DATASET SECTION —
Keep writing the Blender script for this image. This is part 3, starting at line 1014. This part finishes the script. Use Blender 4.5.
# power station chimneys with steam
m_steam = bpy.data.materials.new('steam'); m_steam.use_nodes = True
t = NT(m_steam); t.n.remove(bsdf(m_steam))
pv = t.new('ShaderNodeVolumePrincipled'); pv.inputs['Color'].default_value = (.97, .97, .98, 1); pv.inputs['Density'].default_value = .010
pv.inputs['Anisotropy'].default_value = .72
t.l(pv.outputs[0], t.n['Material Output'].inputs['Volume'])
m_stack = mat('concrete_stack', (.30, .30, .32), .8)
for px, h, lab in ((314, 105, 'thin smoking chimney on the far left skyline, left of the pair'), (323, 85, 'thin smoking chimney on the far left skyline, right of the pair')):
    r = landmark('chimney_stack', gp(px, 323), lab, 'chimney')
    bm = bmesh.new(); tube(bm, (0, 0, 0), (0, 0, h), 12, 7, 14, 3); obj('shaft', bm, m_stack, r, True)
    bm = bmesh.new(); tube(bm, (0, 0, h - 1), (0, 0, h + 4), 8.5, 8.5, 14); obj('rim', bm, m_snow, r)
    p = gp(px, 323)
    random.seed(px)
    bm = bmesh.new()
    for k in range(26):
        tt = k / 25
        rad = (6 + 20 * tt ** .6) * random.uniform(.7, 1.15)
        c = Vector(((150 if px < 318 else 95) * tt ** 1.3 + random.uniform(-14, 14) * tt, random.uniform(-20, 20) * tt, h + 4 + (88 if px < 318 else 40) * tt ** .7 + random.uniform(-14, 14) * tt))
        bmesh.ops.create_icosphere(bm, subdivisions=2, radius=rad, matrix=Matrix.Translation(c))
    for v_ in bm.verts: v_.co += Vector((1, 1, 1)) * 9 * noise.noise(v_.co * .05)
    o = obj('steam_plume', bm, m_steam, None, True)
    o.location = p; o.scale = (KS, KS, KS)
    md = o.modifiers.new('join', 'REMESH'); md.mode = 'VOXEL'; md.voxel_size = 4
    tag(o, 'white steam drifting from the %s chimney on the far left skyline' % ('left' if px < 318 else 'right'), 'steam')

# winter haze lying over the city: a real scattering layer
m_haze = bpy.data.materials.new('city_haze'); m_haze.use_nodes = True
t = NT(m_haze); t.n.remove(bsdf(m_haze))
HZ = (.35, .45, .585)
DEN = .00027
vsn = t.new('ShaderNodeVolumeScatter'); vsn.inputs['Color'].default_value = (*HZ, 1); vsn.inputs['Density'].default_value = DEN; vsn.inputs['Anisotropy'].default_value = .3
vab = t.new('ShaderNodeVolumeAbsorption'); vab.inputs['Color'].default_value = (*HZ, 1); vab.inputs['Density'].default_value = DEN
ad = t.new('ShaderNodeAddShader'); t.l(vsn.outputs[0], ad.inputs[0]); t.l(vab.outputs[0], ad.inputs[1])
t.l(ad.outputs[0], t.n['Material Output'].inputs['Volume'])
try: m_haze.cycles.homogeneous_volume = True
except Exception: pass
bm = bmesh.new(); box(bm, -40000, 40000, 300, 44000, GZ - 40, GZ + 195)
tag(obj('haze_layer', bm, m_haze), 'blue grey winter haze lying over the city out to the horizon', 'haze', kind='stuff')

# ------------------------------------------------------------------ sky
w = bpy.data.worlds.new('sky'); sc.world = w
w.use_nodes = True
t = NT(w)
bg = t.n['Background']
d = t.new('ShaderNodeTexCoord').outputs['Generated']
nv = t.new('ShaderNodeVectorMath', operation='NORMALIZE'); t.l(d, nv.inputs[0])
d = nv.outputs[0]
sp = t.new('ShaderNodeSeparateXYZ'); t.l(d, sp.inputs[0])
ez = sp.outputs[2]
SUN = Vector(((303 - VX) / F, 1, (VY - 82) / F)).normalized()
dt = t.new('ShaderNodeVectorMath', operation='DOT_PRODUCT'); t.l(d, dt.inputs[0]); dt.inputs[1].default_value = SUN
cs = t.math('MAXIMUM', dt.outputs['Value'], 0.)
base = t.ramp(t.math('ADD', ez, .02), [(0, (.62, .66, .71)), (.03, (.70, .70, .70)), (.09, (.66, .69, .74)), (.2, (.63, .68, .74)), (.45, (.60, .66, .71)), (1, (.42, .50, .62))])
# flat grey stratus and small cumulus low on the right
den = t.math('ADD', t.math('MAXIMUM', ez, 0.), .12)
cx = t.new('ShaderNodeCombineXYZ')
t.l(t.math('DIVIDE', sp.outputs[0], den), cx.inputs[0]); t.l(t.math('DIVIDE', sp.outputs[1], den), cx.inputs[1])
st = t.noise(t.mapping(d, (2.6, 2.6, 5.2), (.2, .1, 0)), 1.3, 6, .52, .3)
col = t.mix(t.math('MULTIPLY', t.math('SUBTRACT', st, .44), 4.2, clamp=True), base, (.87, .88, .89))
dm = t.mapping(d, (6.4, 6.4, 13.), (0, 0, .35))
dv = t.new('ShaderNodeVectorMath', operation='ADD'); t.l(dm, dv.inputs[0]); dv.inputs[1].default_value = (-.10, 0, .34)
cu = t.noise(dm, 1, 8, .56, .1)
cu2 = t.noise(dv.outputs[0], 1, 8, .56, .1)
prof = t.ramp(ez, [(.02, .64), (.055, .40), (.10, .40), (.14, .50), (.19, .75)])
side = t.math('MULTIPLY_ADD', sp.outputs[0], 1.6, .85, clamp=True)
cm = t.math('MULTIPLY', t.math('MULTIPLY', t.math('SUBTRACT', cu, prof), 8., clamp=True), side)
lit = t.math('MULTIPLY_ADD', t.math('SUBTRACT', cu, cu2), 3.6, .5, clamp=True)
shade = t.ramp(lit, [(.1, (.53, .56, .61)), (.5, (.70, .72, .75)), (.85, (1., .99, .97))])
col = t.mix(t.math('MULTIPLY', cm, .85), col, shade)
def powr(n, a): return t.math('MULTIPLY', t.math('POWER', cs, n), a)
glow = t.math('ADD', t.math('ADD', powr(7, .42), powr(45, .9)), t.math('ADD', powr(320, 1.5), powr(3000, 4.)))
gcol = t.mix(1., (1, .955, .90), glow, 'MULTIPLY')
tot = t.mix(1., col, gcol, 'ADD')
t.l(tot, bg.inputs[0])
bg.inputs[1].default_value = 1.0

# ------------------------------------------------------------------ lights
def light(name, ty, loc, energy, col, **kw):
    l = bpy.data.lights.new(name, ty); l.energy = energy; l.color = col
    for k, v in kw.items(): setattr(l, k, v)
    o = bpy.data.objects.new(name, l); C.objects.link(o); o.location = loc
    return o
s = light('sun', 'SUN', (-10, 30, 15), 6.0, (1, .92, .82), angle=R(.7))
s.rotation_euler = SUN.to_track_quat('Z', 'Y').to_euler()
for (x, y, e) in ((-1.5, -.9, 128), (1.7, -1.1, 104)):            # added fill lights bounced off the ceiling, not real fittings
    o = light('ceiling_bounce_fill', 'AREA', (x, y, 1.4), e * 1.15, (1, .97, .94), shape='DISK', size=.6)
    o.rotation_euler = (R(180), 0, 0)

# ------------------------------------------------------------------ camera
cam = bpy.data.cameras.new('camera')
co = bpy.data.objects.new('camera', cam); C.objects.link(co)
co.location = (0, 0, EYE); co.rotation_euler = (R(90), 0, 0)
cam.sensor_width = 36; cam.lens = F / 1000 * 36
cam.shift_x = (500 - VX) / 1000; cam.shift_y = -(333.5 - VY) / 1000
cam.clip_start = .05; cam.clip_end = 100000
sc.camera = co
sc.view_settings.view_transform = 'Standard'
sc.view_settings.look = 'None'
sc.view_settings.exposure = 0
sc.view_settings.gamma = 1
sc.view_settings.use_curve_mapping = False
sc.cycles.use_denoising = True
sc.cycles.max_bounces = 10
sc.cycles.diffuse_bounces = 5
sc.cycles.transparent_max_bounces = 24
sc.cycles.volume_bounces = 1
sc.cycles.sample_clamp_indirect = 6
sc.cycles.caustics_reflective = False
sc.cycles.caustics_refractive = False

PROBLEM TO SOLVE — Write out a verbatim copy of the data, beginning with its first line and ending with the line that contains "tag(o, 'white steam".

TASK ANSWER —
Keep writing the Blender script for this image. This is part 3, starting at line 1014. This part finishes the script. Use Blender 4.5.
# power station chimneys with steam
m_steam = bpy.data.materials.new('steam'); m_steam.use_nodes = True
t = NT(m_steam); t.n.remove(bsdf(m_steam))
pv = t.new('ShaderNodeVolumePrincipled'); pv.inputs['Color'].default_value = (.97, .97, .98, 1); pv.inputs['Density'].default_value = .010
pv.inputs['Anisotropy'].default_value = .72
t.l(pv.outputs[0], t.n['Material Output'].inputs['Volume'])
m_stack = mat('concrete_stack', (.30, .30, .32), .8)
for px, h, lab in ((314, 105, 'thin smoking chimney on the far left skyline, left of the pair'), (323, 85, 'thin smoking chimney on the far left skyline, right of the pair')):
    r = landmark('chimney_stack', gp(px, 323), lab, 'chimney')
    bm = bmesh.new(); tube(bm, (0, 0, 0), (0, 0, h), 12, 7, 14, 3); obj('shaft', bm, m_stack, r, True)
    bm = bmesh.new(); tube(bm, (0, 0, h - 1), (0, 0, h + 4), 8.5, 8.5, 14); obj('rim', bm, m_snow, r)
    p = gp(px, 323)
    random.seed(px)
    bm = bmesh.new()
    for k in range(26):
        tt = k / 25
        rad = (6 + 20 * tt ** .6) * random.uniform(.7, 1.15)
        c = Vector(((150 if px < 318 else 95) * tt ** 1.3 + random.uniform(-14, 14) * tt, random.uniform(-20, 20) * tt, h + 4 + (88 if px < 318 else 40) * tt ** .7 + random.uniform(-14, 14) * tt))
        bmesh.ops.create_icosphere(bm, subdivisions=2, radius=rad, matrix=Matrix.Translation(c))
    for v_ in bm.verts: v_.co += Vector((1, 1, 1)) * 9 * noise.noise(v_.co * .05)
    o = obj('steam_plume', bm, m_steam, None, True)
    o.location = p; o.scale = (KS, KS, KS)
    md = o.modifiers.new('join', 'REMESH'); md.mode = 'VOXEL'; md.voxel_size = 4
    tag(o, 'white steam drifting from the %s chimney on the far left skyline' % ('left' if px < 318 else 'right'), 'steam')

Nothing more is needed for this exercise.